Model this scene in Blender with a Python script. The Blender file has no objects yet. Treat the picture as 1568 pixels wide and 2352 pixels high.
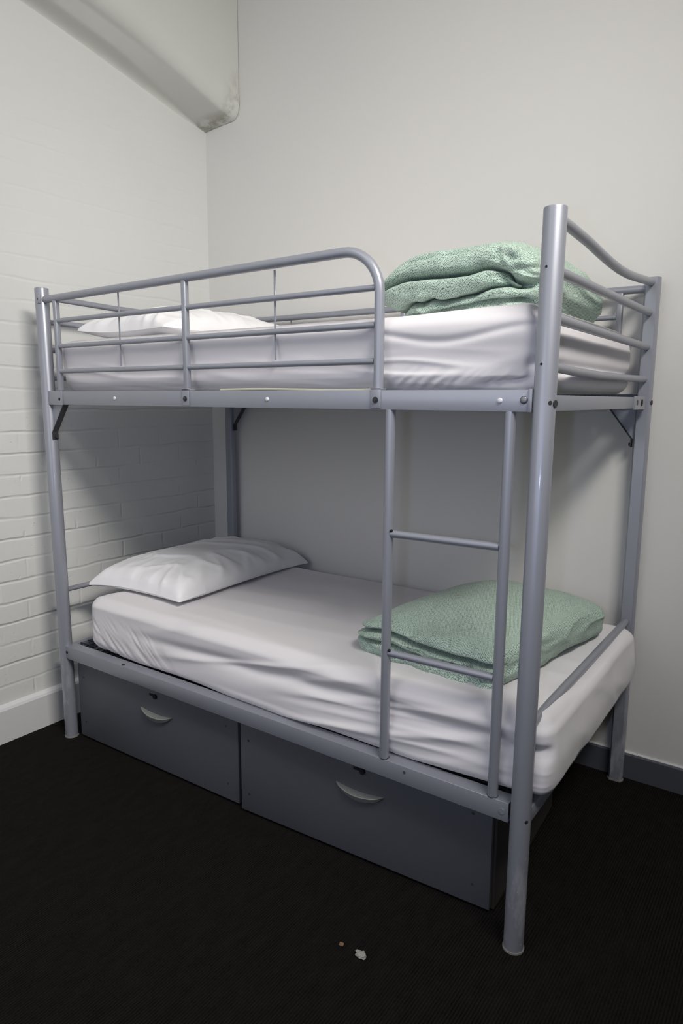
import bpy, bmesh, math, random
from mathutils import Vector, Matrix, noise
random.seed(7)
D = bpy.data
C = bpy.context.scene.collection
PI = math.pi
L, W = 1.96, 0.994            # bed post centre distances
XL, YB = -0.172, 1.038        # left brick wall, back wall
XR, YF, ZC = 5.0, -3.6, 3.62   # rest of the room

# ------------------------------------------------------------------ materials
def nodes(name):
    m = D.materials.new(name); m.use_nodes = True
    nt = m.node_tree; b = nt.nodes['Principled BSDF']
    return m, nt, b
def N(nt, t, **kw):
    n = nt.nodes.new(t)
    for k, v in kw.items():
        if k in n.inputs: n.inputs[k].default_value = v
        else: setattr(n, k, v)
    return n
def mathn(nt, op, a, b=None, c=None):
    n = nt.nodes.new('ShaderNodeMath'); n.operation = op
    for i, v in enumerate((a, b, c)):
        if v is None: continue
        if isinstance(v, (int, float)): n.inputs[i].default_value = v
        else: nt.links.new(v, n.inputs[i])
    return n.outputs[0]
def mixc(nt, fac, a, b):
    n = nt.nodes.new('ShaderNodeMix'); n.data_type = 'RGBA'
    if isinstance(fac, (int, float)): n.inputs[0].default_value = fac
    else: nt.links.new(fac, n.inputs[0])
    for i, v in ((6, a), (7, b)):
        if isinstance(v, tuple): n.inputs[i].default_value = (*v, 1)
        else: nt.links.new(v, n.inputs[i])
    return n.outputs[2]
def coords(nt, kind='Object'):
    return nt.nodes.new('ShaderNodeTexCoord').outputs[kind]
def mapping(nt, vec, scale=(1, 1, 1), loc=(0, 0, 0)):
    n = nt.nodes.new('ShaderNodeMapping'); nt.links.new(vec, n.inputs[0])
    n.inputs['Scale'].default_value = scale; n.inputs['Location'].default_value = loc
    return n.outputs[0]
def noisen(nt, vec, scale, detail=3, rough=.5):
    n = N(nt, 'ShaderNodeTexNoise', Scale=scale, Detail=detail, Roughness=rough)
    nt.links.new(vec, n.inputs['Vector']); return n.outputs['Fac']
def ramp(nt, fac, p0, c0, p1, c1):
    r = nt.nodes.new('ShaderNodeValToRGB'); nt.links.new(fac, r.inputs[0])
    e = r.color_ramp.elements
    e[0].position = p0; e[1].position = p1
    f = lambda c: (c, c, c, 1) if isinstance(c, (int, float)) else (*c, 1)
    e[0].color = f(c0); e[1].color = f(c1)
    return r.outputs[0]
def bump(nt, b, h, strength, dist):
    n = N(nt, 'ShaderNodeBump', Strength=strength, Distance=dist)
    nt.links.new(h, n.inputs['Height']); nt.links.new(n.outputs[0], b.inputs['Normal'])
    return n

def mat_simple(name, col, rough=.5, metal=0, spec=.5, nscale=0, namt=.1, bmp=0, bscale=200):
    m, nt, b = nodes(name)
    b.inputs['Roughness'].default_value = rough; b.inputs['Metallic'].default_value = metal
    b.inputs['Specular IOR Level'].default_value = spec
    o = coords(nt)
    f = noisen(nt, o, nscale or 6, 4)
    c2 = tuple(max(0, c * (1 - namt)) for c in col)
    nt.links.new(mixc(nt, f, col, c2), b.inputs['Base Color'])
    if bmp: bump(nt, b, noisen(nt, o, bscale, 2), bmp, .0006)
    return m

M = {}
METAL = (.315, .328, .375)
def make_metal(name, chips):
    m, nt, b = nodes(name)
    o = coords(nt)
    b.inputs['Coat Weight'].default_value = .30; b.inputs['Coat Roughness'].default_value = .10; b.inputs['Roughness'].default_value = .42; b.inputs['Metallic'].default_value = .35
    f = noisen(nt, o, 9, 4)
    base = mixc(nt, f, METAL, tuple(c * .92 for c in METAL))
    if chips:
        # scuffed paint that shows as paler worn patches with small chips
        s = noisen(nt, mapping(nt, o, (14, 14, 5)), 1.6, 6, .65)
        sm = ramp(nt, s, .50, 0, .64, .75)
        z = nt.nodes.new('ShaderNodeSeparateXYZ'); nt.links.new(o, z.inputs[0])
        low = ramp(nt, mathn(nt, 'MULTIPLY', z.outputs[2], 1.0), .15, 1, .38, 0)
        base = mixc(nt, mathn(nt, 'MULTIPLY', sm, low), base, (.52, .53, .58))
        s2 = noisen(nt, mapping(nt, o, (60, 60, 30), (3, 1, 2)), 1.0, 3, .6)
        cm = mathn(nt, 'MULTIPLY', ramp(nt, s2, .70, 0, .73, 1), low)
        base = mixc(nt, cm, base, (.7, .7, .68))
    nt.links.new(base, b.inputs['Base Color'])
    bump(nt, b, noisen(nt, o, 260, 2), .12, .0005)
    return m
M['metal'] = make_metal('grey_blue_paint', False)
M['post'] = make_metal('grey_blue_paint_scuffed', True)
M['dark'] = mat_simple('dark_steel', (.03, .03, .035), .5)
M['hole'] = mat_simple('black_hole', (.006, .006, .008), .9)
M['bolt'] = mat_simple('zinc_bolt', (.25, .25, .26), .35, .7)
M['rivet'] = mat_simple('pale_rivet', (.72, .72, .74), .3, .1)
M['capring'] = mat_simple('worn_foot_cap', (.24, .23, .21), .7)
M['mesh'] = mat_simple('black_mesh', (.012, .011, .022), .6)
M['box'] = mat_simple('grey_drawer_laminate', (.095, .102, .118), .5, nscale=3, namt=.15, bmp=.1)
M['boxside'] = mat_simple('brown_grey_board', (.045, .038, .037), .6)
M['pull'] = mat_simple('pale_pull', (.34, .35, .33), .35, .3)
M['paper'] = mat_simple('white_paper', (.34, .33, .30), .8)
M['crumb'] = mat_simple('brown_crumb', (.22, .13, .08), .8)
M['foam'] = mat_simple('cream_mattress_ticking', (.66, .63, .50), .85)
M['ceiling'] = mat_simple('ceiling_white', (.70, .70, .67), .8)
M['skirt'] = mat_simple('dark_grey_skirting_paint', (.085, .092, .11), .45)
M['white_trim'] = mat_simple('white_gloss_trim', (.72, .72, .72), .5, nscale=5, namt=.06)
M['fixture'] = mat_simple('white_fixture', (.8, .8, .8), .4)

def wall_plaster():
    m, nt, b = nodes('warm_white_plaster'); o = coords(nt)
    b.inputs['Roughness'].default_value = .62; b.inputs['Specular IOR Level'].default_value = .25
    f = noisen(nt, o, 1.4, 4)
    nt.links.new(mixc(nt, f, (.705, .695, .668), (.67, .662, .642)), b.inputs['Base Color'])
    bump(nt, b, noisen(nt, o, 120, 4), .10, .001)
    return m
M['wall'] = wall_plaster()

def wall_brick():
    m, nt, b = nodes('painted_white_brick'); o = coords(nt)
    b.inputs['Roughness'].default_value = .55; b.inputs['Specular IOR Level'].default_value = .3
    s = nt.nodes.new('ShaderNodeSeparateXYZ'); nt.links.new(o, s.inputs[0])
    wob = noisen(nt, mapping(nt, o, (1, 5, 9)), 1.0, 3)
    zz = mathn(nt, 'ADD', s.outputs[2], mathn(nt, 'MULTIPLY', mathn(nt, 'SUBTRACT', wob, .5), .022))
    yy = mathn(nt, 'ADD', s.outputs[1], mathn(nt, 'MULTIPLY', mathn(nt, 'SUBTRACT', noisen(nt, mapping(nt, o, (1, 8, 8)), 1.3, 2), .5), .02))
    HR, WR = .0861, .24
    zr = mathn(nt, 'DIVIDE', mathn(nt, 'ADD', zz, HR * 40 - 1.35), HR)      # a bed joint at z = 1.35
    row = mathn(nt, 'FLOOR', zr); fz = mathn(nt, 'FRACT', zr)
    dz = mathn(nt, 'MULTIPLY', mathn(nt, 'MINIMUM', fz, mathn(nt, 'SUBTRACT', 1.0, fz)), HR)
    odd = mathn(nt, 'MODULO', row, 2.0)
    fy = mathn(nt, 'FRACT', mathn(nt, 'ADD', mathn(nt, 'DIVIDE', mathn(nt, 'ADD', yy, 12.04), WR), mathn(nt, 'MULTIPLY', odd, .5)))
    dy = mathn(nt, 'MULTIPLY', mathn(nt, 'MINIMUM', fy, mathn(nt, 'SUBTRACT', 1.0, fy)), WR)
    patch = noisen(nt, mapping(nt, o, (1, 3.2, 7)), 1.0, 3)
    patch2 = noisen(nt, mapping(nt, o, (1, 6, 9), (3, 7, 1)), 1.0, 2)
    zs = mathn(nt, 'MULTIPLY', s.outputs[2], .4)
    up = ramp(nt, zs, .50, 1, .80, .20)                                 # thick paint fills the joints higher up
    upv = ramp(nt, zs, .42, 1, .62, .10)
    hj = mathn(nt, 'MULTIPLY', ramp(nt, dz, .0018, 1, .0075, 0), mathn(nt, 'MULTIPLY', ramp(nt, patch, .36, .15, .60, 1), up))
    vj = mathn(nt, 'MULTIPLY', ramp(nt, dy, .0012, 1, .0065, 0), mathn(nt, 'MULTIPLY', ramp(nt, patch2, .46, .04, .62, .7), upv))
    keep = up
    joint = mathn(nt, 'MAXIMUM', hj, vj)
    rough = mathn(nt, 'MULTIPLY', noisen(nt, o, 26, 5, .6), mathn(nt, 'MULTIPLY', keep, .28))
    pit = mathn(nt, 'MULTIPLY', ramp(nt, noisen(nt, o, 60, 2), .70, 0, .78, 1), .25)
    h = mathn(nt, 'SUBTRACT', mathn(nt, 'SUBTRACT', rough, joint), mathn(nt, 'MULTIPLY', pit, keep))
    bump(nt, b, h, .62, .006)
    nt.links.new(mixc(nt, noisen(nt, o, 2.2, 3), (.715, .722, .70), (.675, .68, .662)), b.inputs['Base Color'])
    return m
M['brick'] = wall_brick()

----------

Brief:
Starting at the first line of the material, output exactly the lines up to and including the one with "XR, YF, ZC = 5.0, -3.6, 3.62". Do not include the pictures.

Output of the exercise:
Model this scene in Blender with a Python script. The Blender file has no objects yet. Treat the picture as 1568 pixels wide and 2352 pixels high.
import bpy, bmesh, math, random
from mathutils import Vector, Matrix, noise
random.seed(7)
D = bpy.data
C = bpy.context.scene.collection
PI = math.pi
L, W = 1.96, 0.994            # bed post centre distances
XL, YB = -0.172, 1.038        # left brick wall, back wall
XR, YF, ZC = 5.0, -3.6, 3.62   # rest of the room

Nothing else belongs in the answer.